Tuesday, 23 April 2013

Magic Mushrooms


Heaven, right?  They're mushroom plates - Flora Danica Funghi - by Royal Copenhagen, and they are eye-wateringly expensive at around 3000 Euros each.  Which is a shame, because I am totally totally in love them.  But obviously 3000 Euros is an absolutely ridiculous amount to spend on a plate, regardless of whether or not one has got a couple of very small children with a tendency to drop things.

I think my mushroom obsession started with an exhibition entitled The Mushrooms of the Russian Avant Garde in 2008 at Club Row, which consisted of works by Igor Makarevich and Elena Elagina. It was to do with artists such as Tatlin (after whom Sholto is named) and Malevich being 'agents of irrationality', and with contemporary Russian society displaying signs of 'mystical delirium'.  All due to magic mushrooms, apparently.  (This is a vastly simplified explanation.  The artists' statement went on for pages, and even such luminaries and philosophers as Boris Groys wrote pieces for the catalogue, which can be downloaded here should you wish to read it in full:  http://www.conceptualism-moscow.org/files/catalogue.pdf )  But I went to a talk given by the artists, and by the end of it, I was a believer. (So fervent was their enthusiasm that I genuinely believe they could have converted anyone.)

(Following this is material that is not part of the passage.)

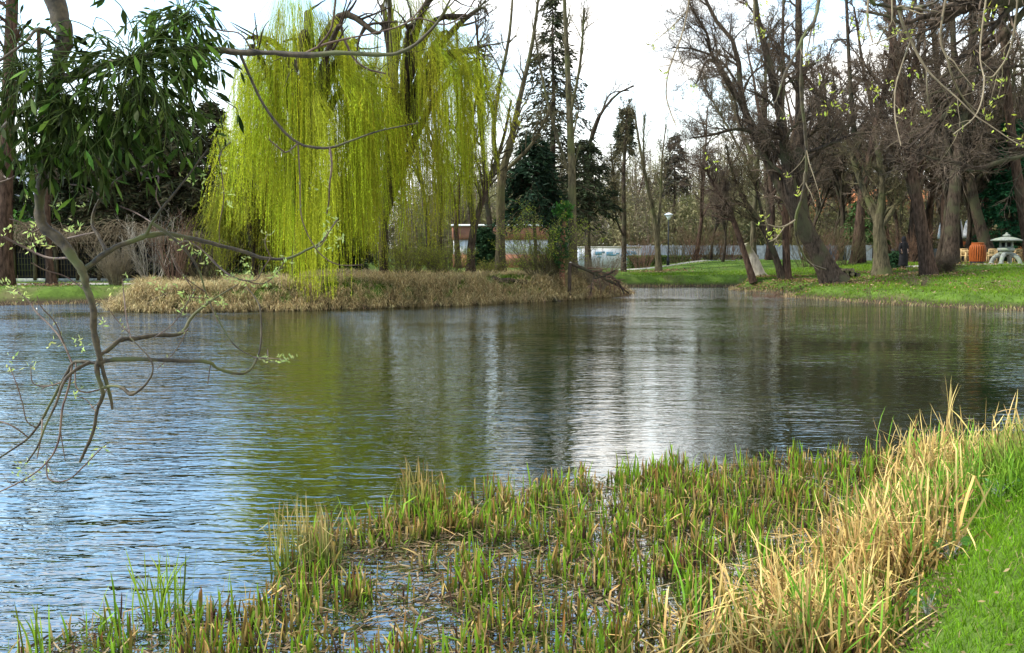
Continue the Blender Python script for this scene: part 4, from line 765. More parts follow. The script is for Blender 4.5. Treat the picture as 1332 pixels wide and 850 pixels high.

Mostly though, I just liked the works, especially the centre piece of the exhibition which consisted of a model of Tatlin's Proposed Monument to the 3rd International of Communism sitting on top of a toadstool:


The exhibition, as previously mentioned, was in 2008 - i.e. pre-marriage, pre-children, pre-my owning a flat and when I spent any disposable income I had on Erdem dresses, so I didn't try to buy anything, which was in retrospect a mistake as I think I wrote about the exhibition in Vogue Russia so they might have given me a discount.  Although, thinking again, it was organised by the art fund ARTiculate, so it may be that nothing was for sale.  (Which won't stop me uploading images onto ArtStack, and sticking them into my fantasy art collection.  I love  ArtStack.  I currently spend far more time than I should on it, even taking into account the fact that I'm mid writing an article about art and the internet, and can therefore sort of justify it as research.)

Happily however, my favourite artist/ illustrator, Alice Peto - she's a dying talent by the by, one of the few remaining illustrators who does everything by hand, nothing digital in sight - did a very charming picture of a mushroom for me, which is hanging in the children's room and which makes me smile every time I see it:



That's a shockingly awful image - I had to creep in while the children were sleeping and snap it on my iphone - but you can kind of get the gist.  And you can see that Alice framed it for me really nicely: she's a big fan of the deep bevel.  I feel that often people don't think about framing as much as they should.  It can make a real difference, but Alice would know that, because her mother was a truly brilliant framer - which is a longwinded way of suggesting that if you ever buy anything from her - and her illustrations are equally as heavenly as those plates and a lot cheaper - ask her advice.